Journal of Personality and Social Psychology, forthcoming
Abstract:
The current research included 7 studies testing a model of interpersonal processes when people disclose to their close relationship partners (“confidants”) about their conflicts involving adversaries outside the dyad. The model posits that confidants who feel close to disclosers tend to adopt goals to be responsive to disclosers during these interactions, which motivates them to validate disclosers’ negativity toward their adversaries. Disclosers interpret this validation of negativity as responsive, which motivates them to continue confiding in these confidants, but also respond to this behavior with more negative moral evaluations of their adversaries, reduced willingness to forgive their adversaries, and reduced commitment to maintaining a relationship with their adversaries. Results of 3 cross-sectional studies, 3 experiments, and a behavioral observation study support this model. This research suggests potential drawbacks of partner responsiveness during discussions of conflicts, and suggests processes through which people reward, draw closer to, and depend on partners who validate negativity and, consequently, undermine conflict resolution with others.

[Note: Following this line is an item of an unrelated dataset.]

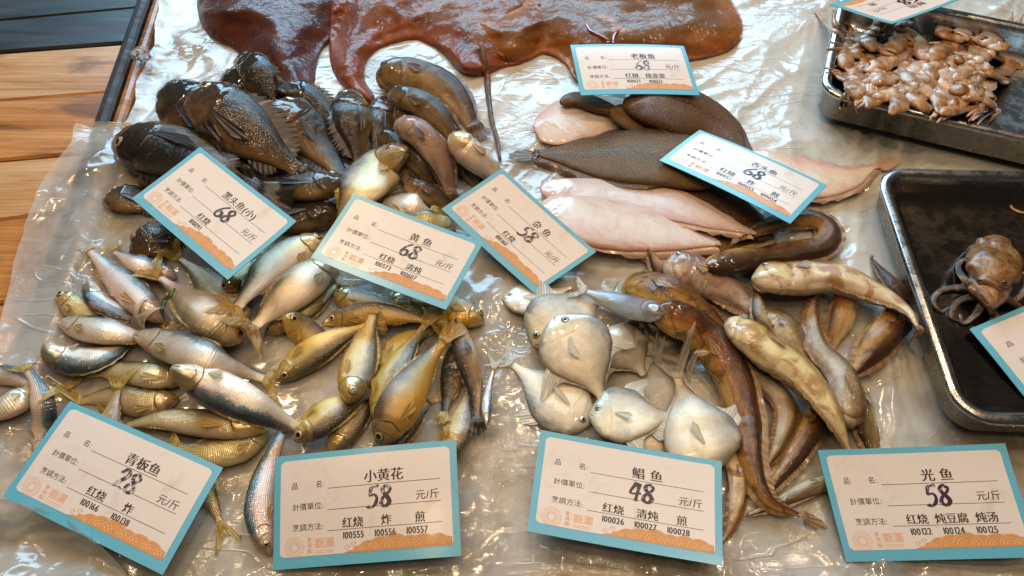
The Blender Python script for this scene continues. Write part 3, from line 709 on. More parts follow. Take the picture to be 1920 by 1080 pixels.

I Didn’t Want to Offend You: The Cost of Avoiding Sensitive Questions
Einav Hart, Eric VanEpps & Maurice Schweitzer
University of Pennsylvania Working Paper, June 2019
Abstract:
Within a conversation, individuals balance competing concerns, such as the motive to gather information and the motives to avoid discomfort and to create a favorable impression. Across three pilot studies and four experimental studies, we demonstrate that individuals avoid asking sensitive questions, because they fear making others uncomfortable and because of impression management concerns. We demonstrate that this aversion to asking sensitive questions is both costly and misguided. Even when we incentivized participants to ask sensitive questions, participants were reluctant to do so in both face-to-face and computer-mediated chat conversations. Interestingly, rather than accurately anticipating how sensitive questions will influence impression formation, we find that question askers significantly overestimate the interpersonal costs of asking sensitive questions. Across our studies, individuals formed similarly favorable impressions of partners who asked non-sensitive (e.g., “Are you a morning person?”) and sensitive (e.g., “What are your views on abortion?”) questions, despite askers’ reticence to ask sensitive questions.

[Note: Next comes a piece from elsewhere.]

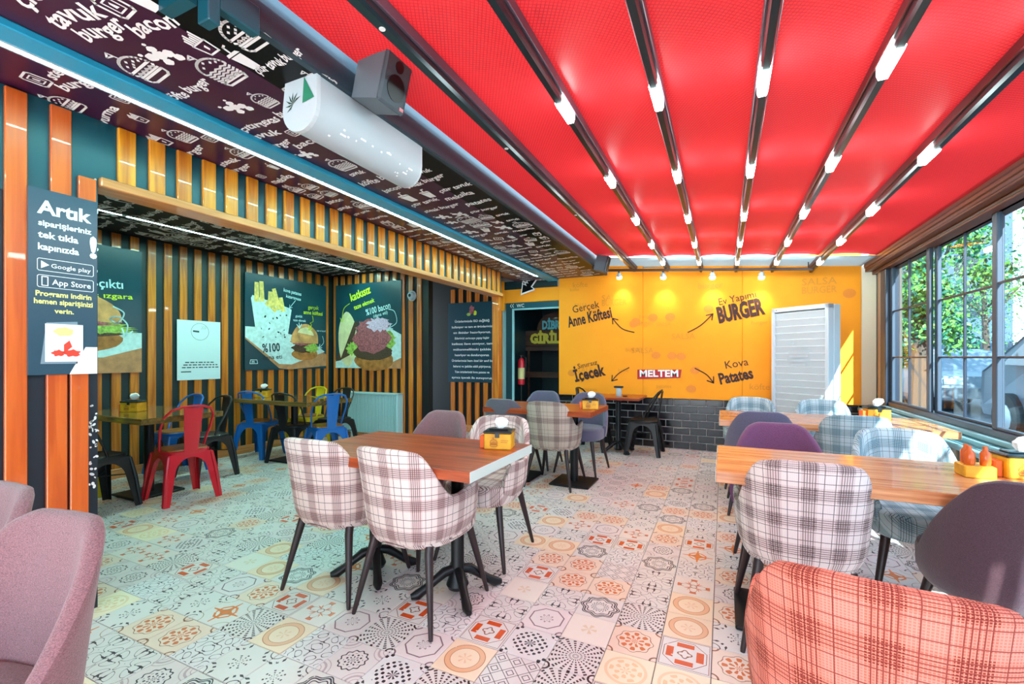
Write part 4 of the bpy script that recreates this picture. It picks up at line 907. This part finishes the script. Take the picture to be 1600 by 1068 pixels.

It's lonely at the bottom (too): The effects of experienced powerlessness on social closeness and disengagement
Trevor Foulk et al.
Personnel Psychology, forthcoming
Abstract:
Although powerlessness is a pervasive experience for employees, prior social power research has predominantly focused on consequences of powerfulness. This has led to contradictory predictions for how experienced powerlessness influences employees’ social perceptions and behaviors. To resolve this theoretical tension, we build on Social Distance Theory (Magee & Smith, 2013) to develop a theoretical model suggesting that experienced powerlessness reduces social closeness and subsequently causes social disengagement behaviors both at work (reduced helping, increased interaction avoidance) and at home (increased withdrawal). Our model also elucidates the processes that cause powerlessness to reduce social closeness, demonstrating that employees’ affiliation motive and their expectation of others’ interest in affiliating explain this relationship. We further propose that the effect of powerlessness on social closeness will be stronger for employees high (vs. low) in political skill because these employees are more attuned to workplace power dynamics. We find support for our model in an experience‐sampling field experiment and two experimental scenario studies. Our research clarifies the effects of powerlessness on social closeness and organizationally‐relevant downstream consequences, qualifies dominant assumptions that the powerless always behave in ways opposite those of the powerful, and demonstrates the importance of political skill as a moderator of power's effects.
A new perspective on the social functions of emotions: Gratitude and the witnessing effect
Sara Algoe et al.
Journal of Personality and Social Psychology, forthcoming
Abstract:
We propose a novel theoretical and empirical approach to studying group-level social functions of emotions and use it to make new predictions about social consequences of gratitude. Here, we document the witnessing effect: In social groups, emotional expressions are often observed by third-party witnesses - family members, coworkers, friends, and neighbors. Emotional expressions coordinate group living by changing third-party witnesses’ behavior toward first-party emotion expressers and toward second-party people to whom emotion is expressed. In 8 experiments (N = 1,817), we test this for gratitude, hypothesizing that third-party witnesses will be more helpful and affiliative toward a first party who expressed gratitude to a second party, as well as toward the second party, and why. In Experiments 1-3, participants who witnessed a “thank you” in 1 line of text, expressed to someone who previously helped the grateful person, were themselves more helpful toward the grateful person. In Experiment 4, witnesses of gratitude expressed to someone else via video recording subsequently self-disclosed more to the grateful person, and in Experiment 5 wanted to affiliate more with the grateful person and with the person toward whom gratitude was expressed. Experiments 6-8 used within-subjects designs to test hypothesized behavioral and social-perceptual mechanisms for these effects, with videos of real gratitude expressions. Gratitude may help build multiple relationships within a social network directly and simultaneously. By specifying proximal interpersonal mechanisms for reverberating consequences of 1 person’s communicated emotion, the present work advances theory on the group-level functions of emotions.
Your Soul Spills Out: The Creative Act Feels Self-Disclosing
Jack Goncalo & Joshua Katz
Personality and Social Psychology Bulletin, forthcoming
Abstract:
Breaking from the typical focus on the antecedents of creativity, we investigate the psychological and interpersonal consequences of being creative. Across five experiments, we find that generating creative ideas is revealing of the self and thus prompts the perception of self-disclosure. Individuals respond to the expectation to be creative with greater self-focus - adopting their own idiosyncratic perspective on the task and thinking about their own personal preferences and experiences in connection to the problem. Because creative ideas derived from self-focused attention are uniquely personal, the act of sharing a creative idea is, in turn, perceived to be revealing of the self. Finally, an interactive dyad study shows that sharing creative ideas makes partners more confident in the accuracy of judgments they made about each other’s personality. We discuss the implications of our findings for future research investigating the consequences of creativity.